Pero la característica más sobresaliente de la literatura española moderna (si es que existiera la literatura española moderna más acá del Quijote) sería la mencionada falta de imaginación. Falta de imaginación no es solo ausencia de fantasía, que también, sino la preeminencia de un realismo carpetovetónico, pegado a tierra, como de casa de la cultura.

Esa falta de imaginación no molesta a Menéndez Pidal, que la llama «sobriedad» o «sencillez». Lo relaciona por una preocupación por los problemas comunes, o habla de un «arte de mayorías». Puede ser, pero nada de eso es incompatible con el aburrimiento. Karl Vossler la vinvula a la religiosidad en una primera época y al cientificismo ya en el siglo XIX. Al ser alemán es posible que sobreestime el cientificismo español del XIX. Américo Castro, por su parte, habla de «la naturalidad del milagro».

Sea como fuere, la literatura española termina por centrarse en la faca, el páramo y la era, el luto perpetuo, la hija convertida en hermana para que el pueblo no se entere.

Más que en la doble explicación de Vossler conviene pensar lo impensable: los problemas de tener un dios tutelar de la literatura, la novela de todas las novelas, tan sola allí arriba que, cuando en 1972 Torrente Ballester publicó La saga/fuga de J. B., José Saramago anunció que por fin, 350 años después, había aparecido el alumno aventajado de don Miguel. Puede que don Gonzalo fuera ese escritor, pero La saga no es esa novela.

Creemos con Wilde que la obra de arte refleja al espectador: aquí, que hasta en la lectura de una novela encontramos motivos para el maniqueísmo, vimos en el Quijote la defenestración definitiva de la imaginativa, lírica, fructífera y legendaria novela de caballerías.
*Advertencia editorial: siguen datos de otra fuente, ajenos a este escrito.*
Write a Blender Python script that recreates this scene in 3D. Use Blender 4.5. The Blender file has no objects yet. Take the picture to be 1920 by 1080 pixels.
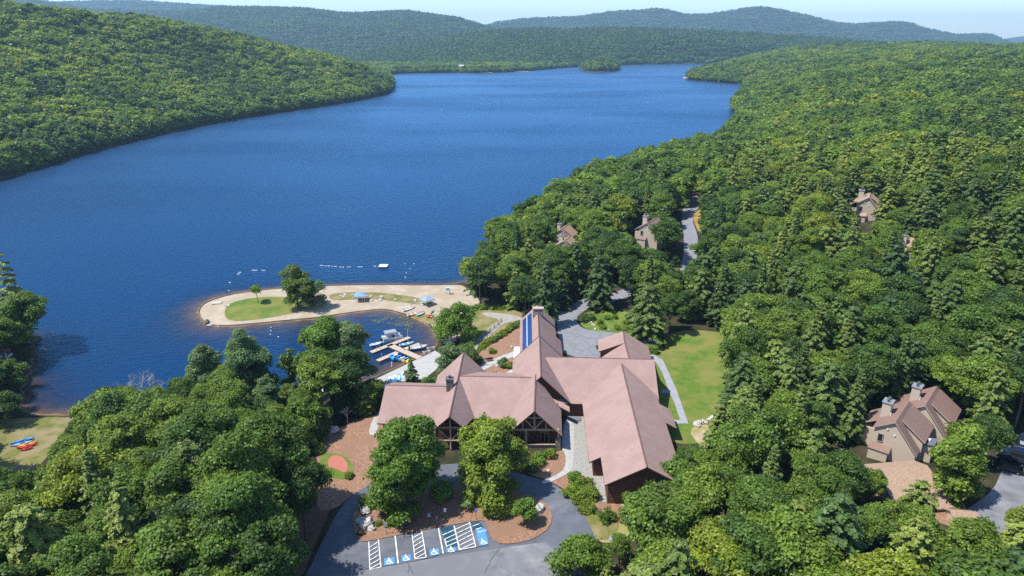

Esa lectura unívoca, corta de miras y, por radical, poco literaria, condujo a una literatura con anteojeras: cerrado el camino de la imaginación quedaba el camino del prosaísmo y de propina, como esa visión no podía plasmarse mejor que Cervantes, simplemente dejamos de escribir novela durante siglo y medio.

Solo España puede leer un personaje tan redondo como Alonso Quijano, un idealista que se enamora de la literatura hasta perder el juicio (o fingirlo) y dar la vida por esa quimera, solo España, decimos, puede leer un personaje así y adoptar inmediatamente y para los siglos la visión del rústico sin imaginación que lo acompaña. Si aquí podemos ver la cara de España, en Sancho podemos leerla.

En Alemania, por ejemplo, tras leer Las amarguras del joven Werther, de Goethe, la juventud germana tuvo la decencia y el buen gusto de suicidarse en masa.